Exercise prompt: Give back the full material, exactly as it reads.
━━━━━━━━━━━━━━━━━━━━━━━━━━━━━━
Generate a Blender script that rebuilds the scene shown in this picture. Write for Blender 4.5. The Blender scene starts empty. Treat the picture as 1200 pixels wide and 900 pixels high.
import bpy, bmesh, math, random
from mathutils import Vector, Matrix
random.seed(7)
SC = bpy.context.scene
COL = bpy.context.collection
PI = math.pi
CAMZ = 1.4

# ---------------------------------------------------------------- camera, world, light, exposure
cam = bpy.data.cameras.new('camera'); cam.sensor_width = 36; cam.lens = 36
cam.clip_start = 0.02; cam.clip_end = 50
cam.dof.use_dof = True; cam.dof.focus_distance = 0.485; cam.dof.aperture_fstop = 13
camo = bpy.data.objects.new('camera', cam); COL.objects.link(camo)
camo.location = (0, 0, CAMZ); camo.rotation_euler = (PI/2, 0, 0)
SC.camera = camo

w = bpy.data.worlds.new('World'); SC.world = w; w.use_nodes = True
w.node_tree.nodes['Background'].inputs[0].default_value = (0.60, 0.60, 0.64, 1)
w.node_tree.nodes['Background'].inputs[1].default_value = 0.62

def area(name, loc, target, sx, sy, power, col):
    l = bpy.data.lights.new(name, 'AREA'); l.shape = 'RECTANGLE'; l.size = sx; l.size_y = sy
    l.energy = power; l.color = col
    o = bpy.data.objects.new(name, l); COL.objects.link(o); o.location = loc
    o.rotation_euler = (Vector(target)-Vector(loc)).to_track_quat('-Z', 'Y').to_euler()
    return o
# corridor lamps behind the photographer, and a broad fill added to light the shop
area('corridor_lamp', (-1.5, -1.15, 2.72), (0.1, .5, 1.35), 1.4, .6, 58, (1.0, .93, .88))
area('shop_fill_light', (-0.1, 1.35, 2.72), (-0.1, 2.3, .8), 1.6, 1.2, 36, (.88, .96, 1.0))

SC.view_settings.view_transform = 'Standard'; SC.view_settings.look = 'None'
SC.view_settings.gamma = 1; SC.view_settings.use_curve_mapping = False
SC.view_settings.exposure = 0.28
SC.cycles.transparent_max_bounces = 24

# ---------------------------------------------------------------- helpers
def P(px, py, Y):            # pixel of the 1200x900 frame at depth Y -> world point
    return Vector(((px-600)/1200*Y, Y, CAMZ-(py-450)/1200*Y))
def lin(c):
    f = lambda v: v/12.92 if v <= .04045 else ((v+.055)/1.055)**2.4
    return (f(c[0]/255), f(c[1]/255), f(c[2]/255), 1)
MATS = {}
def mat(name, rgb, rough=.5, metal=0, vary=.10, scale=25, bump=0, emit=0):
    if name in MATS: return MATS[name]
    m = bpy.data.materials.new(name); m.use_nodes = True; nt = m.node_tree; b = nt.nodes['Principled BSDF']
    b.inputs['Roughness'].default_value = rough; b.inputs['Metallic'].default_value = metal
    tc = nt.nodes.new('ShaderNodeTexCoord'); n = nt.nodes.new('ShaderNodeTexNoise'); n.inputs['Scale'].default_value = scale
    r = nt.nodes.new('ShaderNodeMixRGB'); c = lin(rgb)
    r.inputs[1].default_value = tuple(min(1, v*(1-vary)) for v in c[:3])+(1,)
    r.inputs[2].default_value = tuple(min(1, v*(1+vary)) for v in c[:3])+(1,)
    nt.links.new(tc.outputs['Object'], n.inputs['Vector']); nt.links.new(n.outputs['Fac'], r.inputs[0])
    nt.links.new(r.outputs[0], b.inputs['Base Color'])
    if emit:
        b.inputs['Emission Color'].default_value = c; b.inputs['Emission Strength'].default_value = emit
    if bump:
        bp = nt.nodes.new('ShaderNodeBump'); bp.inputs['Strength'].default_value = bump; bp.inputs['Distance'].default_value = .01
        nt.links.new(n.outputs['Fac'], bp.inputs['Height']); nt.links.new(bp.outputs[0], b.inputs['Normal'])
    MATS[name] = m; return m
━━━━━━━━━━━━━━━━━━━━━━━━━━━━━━
Solution for this exercise:
Generate a Blender script that rebuilds the scene shown in this picture. Write for Blender 4.5. The Blender scene starts empty. Treat the picture as 1200 pixels wide and 900 pixels high.
import bpy, bmesh, math, random
from mathutils import Vector, Matrix
random.seed(7)
SC = bpy.context.scene
COL = bpy.context.collection
PI = math.pi
CAMZ = 1.4

# ---------------------------------------------------------------- camera, world, light, exposure
cam = bpy.data.cameras.new('camera'); cam.sensor_width = 36; cam.lens = 36
cam.clip_start = 0.02; cam.clip_end = 50
cam.dof.use_dof = True; cam.dof.focus_distance = 0.485; cam.dof.aperture_fstop = 13
camo = bpy.data.objects.new('camera', cam); COL.objects.link(camo)
camo.location = (0, 0, CAMZ); camo.rotation_euler = (PI/2, 0, 0)
SC.camera = camo

w = bpy.data.worlds.new('World'); SC.world = w; w.use_nodes = True
w.node_tree.nodes['Background'].inputs[0].default_value = (0.60, 0.60, 0.64, 1)
w.node_tree.nodes['Background'].inputs[1].default_value = 0.62

def area(name, loc, target, sx, sy, power, col):
    l = bpy.data.lights.new(name, 'AREA'); l.shape = 'RECTANGLE'; l.size = sx; l.size_y = sy
    l.energy = power; l.color = col
    o = bpy.data.objects.new(name, l); COL.objects.link(o); o.location = loc
    o.rotation_euler = (Vector(target)-Vector(loc)).to_track_quat('-Z', 'Y').to_euler()
    return o
# corridor lamps behind the photographer, and a broad fill added to light the shop
area('corridor_lamp', (-1.5, -1.15, 2.72), (0.1, .5, 1.35), 1.4, .6, 58, (1.0, .93, .88))
area('shop_fill_light', (-0.1, 1.35, 2.72), (-0.1, 2.3, .8), 1.6, 1.2, 36, (.88, .96, 1.0))

SC.view_settings.view_transform = 'Standard'; SC.view_settings.look = 'None'
SC.view_settings.gamma = 1; SC.view_settings.use_curve_mapping = False
SC.view_settings.exposure = 0.28
SC.cycles.transparent_max_bounces = 24

# ---------------------------------------------------------------- helpers
def P(px, py, Y):            # pixel of the 1200x900 frame at depth Y -> world point
    return Vector(((px-600)/1200*Y, Y, CAMZ-(py-450)/1200*Y))
def lin(c):
    f = lambda v: v/12.92 if v <= .04045 else ((v+.055)/1.055)**2.4
    return (f(c[0]/255), f(c[1]/255), f(c[2]/255), 1)
MATS = {}
def mat(name, rgb, rough=.5, metal=0, vary=.10, scale=25, bump=0, emit=0):
    if name in MATS: return MATS[name]
    m = bpy.data.materials.new(name); m.use_nodes = True; nt = m.node_tree; b = nt.nodes['Principled BSDF']
    b.inputs['Roughness'].default_value = rough; b.inputs['Metallic'].default_value = metal
    tc = nt.nodes.new('ShaderNodeTexCoord'); n = nt.nodes.new('ShaderNodeTexNoise'); n.inputs['Scale'].default_value = scale
    r = nt.nodes.new('ShaderNodeMixRGB'); c = lin(rgb)
    r.inputs[1].default_value = tuple(min(1, v*(1-vary)) for v in c[:3])+(1,)
    r.inputs[2].default_value = tuple(min(1, v*(1+vary)) for v in c[:3])+(1,)
    nt.links.new(tc.outputs['Object'], n.inputs['Vector']); nt.links.new(n.outputs['Fac'], r.inputs[0])
    nt.links.new(r.outputs[0], b.inputs['Base Color'])
    if emit:
        b.inputs['Emission Color'].default_value = c; b.inputs['Emission Strength'].default_value = emit
    if bump:
        bp = nt.nodes.new('ShaderNodeBump'); bp.inputs['Strength'].default_value = bump; bp.inputs['Distance'].default_value = .01
        nt.links.new(n.outputs['Fac'], bp.inputs['Height']); nt.links.new(bp.outputs[0], b.inputs['Normal'])
    MATS[name] = m; return m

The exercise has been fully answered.